You know those dreams where you find yourself in a familiar house only it contains more rooms than you thought, and rooms come off rooms, passages open out into chambers and before you know it you have strayed somewhere else altogether?

London can be like that. Last week, I walked though a bombproof door on Furnival Street in Holborn and took a lift 100ft down to a vast subterranean world that few Londoners know exists.

These are the Kingsway Tunnels, a secret underground bunker over a mile long that its present owner, BT, has just put up for sale. Built originally as the Chancery Lane public bomb shelter in the Blitz, the lair was taken over by MI6 until the end of the war, before the Public Record office took residency and finally the GPo (BT as it was then known) bought it up and extended the network of chambers and passages in 1956.

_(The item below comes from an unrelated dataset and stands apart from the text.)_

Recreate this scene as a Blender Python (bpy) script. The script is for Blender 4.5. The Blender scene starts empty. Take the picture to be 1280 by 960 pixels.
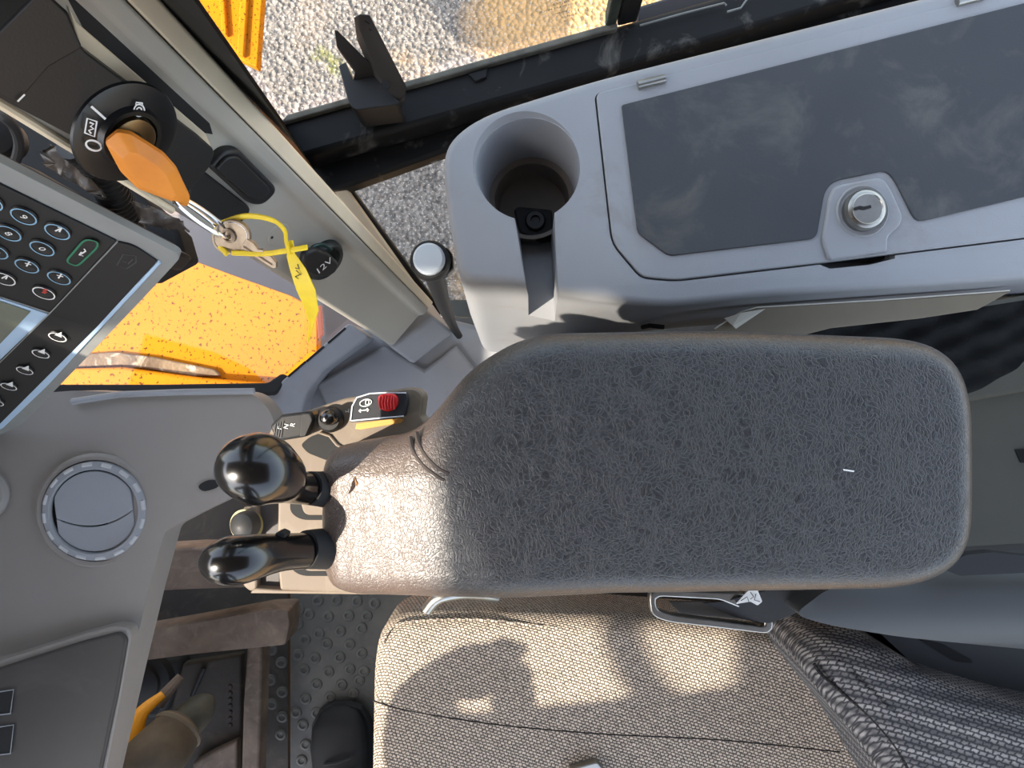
import bpy, bmesh, math, random
from mathutils import Vector, Matrix
random.seed(7)
R = math.radians

# ---------------------------------------------------------------- camera, sky, sun, exposure
HC = 1.25            # camera height over the cab floor
FPX = 900.0          # focal length in pixels of the 1280x960 frame
scene = bpy.context.scene
C = scene.collection
cam_d = bpy.data.cameras.new('camera')
cam_d.sensor_width = 36.0
cam_d.lens = FPX / 1280.0 * 36.0
cam_d.clip_start = 0.01
cam = bpy.data.objects.new('camera', cam_d)
cam.location = (0, 0, HC)
cam.rotation_euler = (0, 0, 0)
C.objects.link(cam)
scene.camera = cam

world = bpy.data.worlds.new('sky'); scene.world = world
world.use_nodes = True
wn = world.node_tree
sky = wn.nodes.new('ShaderNodeTexSky')
sky.sky_type = 'NISHITA'
sky.sun_disc = False
sky.sun_elevation = R(46)
SUN_TO = Vector((-0.87, -0.40, 1.0)).normalized()     # towards the sun
sky.sun_rotation = math.atan2(SUN_TO.x, SUN_TO.y)
sky.air_density = 1.2; sky.dust_density = 2.0; sky.ozone_density = 1.0
hs = wn.nodes.new('ShaderNodeHueSaturation'); hs.inputs['Saturation'].default_value = 0.62
wn.links.new(sky.outputs[0], hs.inputs['Color'])
wn.links.new(hs.outputs[0], wn.nodes['Background'].inputs[0])
wn.nodes['Background'].inputs[1].default_value = 0.42

sun_d = bpy.data.lights.new('sun', 'SUN')
sun_d.energy = 6.4
sun_d.angle = R(0.7)
sun_d.color = (1.0, 0.90, 0.76)
sun = bpy.data.objects.new('sun', sun_d)
sun.rotation_euler = SUN_TO.to_track_quat('Z', 'Y').to_euler()
sun.location = (-3, -1.5, 4)
C.objects.link(sun)

vs = scene.view_settings
vs.view_transform = 'Standard'; vs.look = 'None'; vs.gamma = 1.0
vs.use_curve_mapping = False
vs.exposure = 0.55
scene.cycles.use_denoising = True
scene.cycles.max_bounces = 8
scene.cycles.transparent_max_bounces = 16
scene.cycles.sample_clamp_indirect = 6.0

# ---------------------------------------------------------------- helpers
def P(x, y, D):
    return Vector(((x - 640) / FPX * D, (480 - y) / FPX * D, HC - D))

class Plane:
    def __init__(self, a, b, c):
        self.o = a.copy()
        n = (b - a).cross(c - a).normalized()
        if n.dot(Vector((0, 0, HC)) - a) < 0: n = -n
        self.n = n
    def off(self, h):
        q = Plane.__new__(Plane); q.o = self.o + self.n * h; q.n = self.n; return q
    def q(self, x, y):
        d = Vector(((x - 640) / FPX, (480 - y) / FPX, -1.0))
        c = Vector((0, 0, HC))
        t = (self.o - c).dot(self.n) / d.dot(self.n)
        return c + d * t
    def basis(self):
        u = (Vector((1, 0, 0)) - self.n * self.n.x).normalized()
        return u, self.n.cross(u)

def flat(D):
    return Plane(P(0, 0, D), P(900, 0, D), P(0, 900, D))

def lin(c):
    if isinstance(c, str):
        c = [int(c[i:i + 2], 16) for i in (0, 2, 4)]
    f = lambda v: v / 12.92 if v <= 0.04045 else ((v + 0.055) / 1.055) ** 2.4
    return tuple(f(v / 255.0) for v in c[:3]) + (1.0,)

def mat(name, col, rough=0.5, metal=0.0, bump=None, var=None, spec=0.5, dirt=None, coat=0.0, speck=None):
    m = bpy.data.materials.new(name); m.use_nodes = True
    nt = m.node_tree; b = nt.nodes['Principled BSDF']
    b.inputs['Roughness'].default_value = rough
    b.inputs['Metallic'].default_value = metal
    b.inputs['Specular IOR Level'].default_value = spec
    b.inputs['Coat Weight'].default_value = coat
    b.inputs['Base Color'].default_value = lin(col)
    tc = nt.nodes.new('ShaderNodeTexCoord')
    src = None
    def mixin(fac, c2, prev):
        mx = nt.nodes.new('ShaderNodeMix'); mx.data_type = 'RGBA'
        nt.links.new(fac, mx.inputs[0])
        if prev is None: mx.inputs[6].default_value = lin(col)
        else: nt.links.new(prev, mx.inputs[6])
        mx.inputs[7].default_value = lin(c2)
        return mx.outputs[2]
    def noise(scale, detail=4, rg=0.55, dist=0.0):
        n = nt.nodes.new('ShaderNodeTexNoise')
        n.inputs['Scale'].default_value = scale; n.inputs['Detail'].default_value = detail
        n.inputs['Roughness'].default_value = rg; n.inputs['Distortion'].default_value = dist
        nt.links.new(tc.outputs['Object'], n.inputs['Vector'])
        return n.outputs['Fac']
    def ramp(fac, a, b_):
        r = nt.nodes.new('ShaderNodeMapRange'); r.inputs[1].default_value = a; r.inputs[2].default_value = b_
        nt.links.new(fac, r.inputs[0]); return r.outputs[0]
    def mul(f, k):
        r = nt.nodes.new('ShaderNodeMath'); r.operation = 'MULTIPLY'; r.inputs[1].default_value = k
        nt.links.new(f, r.inputs[0]); return r.outputs[0]
    if var:                       # (scale, second colour, amount)
        src = mixin(mul(ramp(noise(var[0]), 0.35, 0.65), var[2]), var[1], src)
    if dirt:                      # (scale, colour, lo, hi, amount[, distortion])
        src = mixin(mul(ramp(noise(dirt[0], 8, 0.65, dirt[5] if len(dirt) > 5 else 0.6), dirt[2], dirt[3]), dirt[4]), dirt[1], src)
    if speck:
        src = mixin(mul(ramp(noise(speck[0], 2, 0.5), speck[2], speck[3]), speck[4]), speck[1], src)
    if src is not None: nt.links.new(src, b.inputs['Base Color'])
    if bump:                      # (scale, strength, distance)
        bp = nt.nodes.new('ShaderNodeBump')
        bp.inputs['Strength'].default_value = bump[1]
        bp.inputs['Distance'].default_value = bump[2] if len(bump) > 2 else 0.001
        nt.links.new(noise(bump[0], 3, 0.6), bp.inputs['Height'])
        nt.links.new(bp.outputs[0], b.inputs['Normal'])
    return m

def prop(o, label=None, cat=None, group=None, kind=None):
    if label: o['label'] = label
    if cat: o['category'] = cat
    if group: o['group'] = group
    if kind: o['kind'] = kind
    return o

def empty(name, loc, label=None, cat=None, group=None, kind=None):
    o = bpy.data.objects.new(name, None); o.empty_display_size = 0.02
    C.objects.link(o); o.location = loc
    o['_off'] = 0
    del o['_off']
    return prop(o, label, cat, group, kind)

def link(name, me, m, parent=None, smooth=True, bevel=0.0, seg=3, ang=35, sub=0, tri=False):
    if m is not None: me.materials.append(m)
    o = bpy.data.objects.new(name, me); C.objects.link(o)
    if parent is not None:
        o.parent = parent
        w = Vector((0, 0, 0)); p = parent
        while p is not None:
            w += p.location; p = p.parent
        if w.length > 0: me.transform(Matrix.Translation(-w))
    bm = bmesh.new(); bm.from_mesh(me)
    bmesh.ops.recalc_face_normals(bm, faces=bm.faces)
    bm.to_mesh(me); bm.free()
    if smooth:
        for p in me.polygons: p.use_smooth = True
        try: me.set_sharp_from_angle(angle=R(ang))
        except Exception: pass
    if bevel > 0:
        b = o.modifiers.new('bevel', 'BEVEL'); b.width = bevel; b.segments = seg
        b.limit_method = 'ANGLE'; b.angle_limit = R(ang); b.harden_normals = False
        b.use_clamp_overlap = True
    if sub:
        s = o.modifiers.new('sub', 'SUBSURF'); s.levels = sub; s.render_levels = sub
    return o

def raw(name, verts, faces, m, parent=None, **k):
    me = bpy.data.meshes.new(name)
    me.from_pydata([tuple(v) for v in verts], [], faces); me.update()
    return link(name, me, m, parent, **k)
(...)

It became the Kingsway telephone exchange, the most secure in Britain. Broken circuit boards and a framed Factories Act of 1944 bear witness to it now. Rumour has it that MI6 sealed it off, manned, for a fortnight during the Cuban missile crisis - but fact recalls that until the mid-Nineties some 150 telephone engineers worked here daily. There was a snooker hall, a canteen, a bar and a tropical fish tank.

Still, it remained secret. The supervisor who led our tour claims those who built it were shipped in, spoke no English and had no idea where they were working as a precaution. Even now, displaying a level of secrecy that suggests the war never ended, he refuses to reveal exactly which street it lies under. An electrical diagram on the wall for some reason incorporates the old newspaper offices on Fleet Street. Was this place used for wiretapping journalists? of course, the temptation is to sneak off away from the group and explore the tunnels by myself - "oi! Don't open that door!" I am told, though, whenever I slip away. or is that a red herring?

Tar seeps through the walls. Central line trains rumble past, unnervingly close. It will take any prospective buyer at least £5 million to render the space suitable for commercial use: storing bullion, say. or something else ...

I say the Punchdrunk theatre company should turn it into a living art installation. or an eccentric billionaire could act out weird fantasies down here. or Dr Strangelove's vision for a postnuclear society could become reality!

Excuse me. Must be the lack of daylight.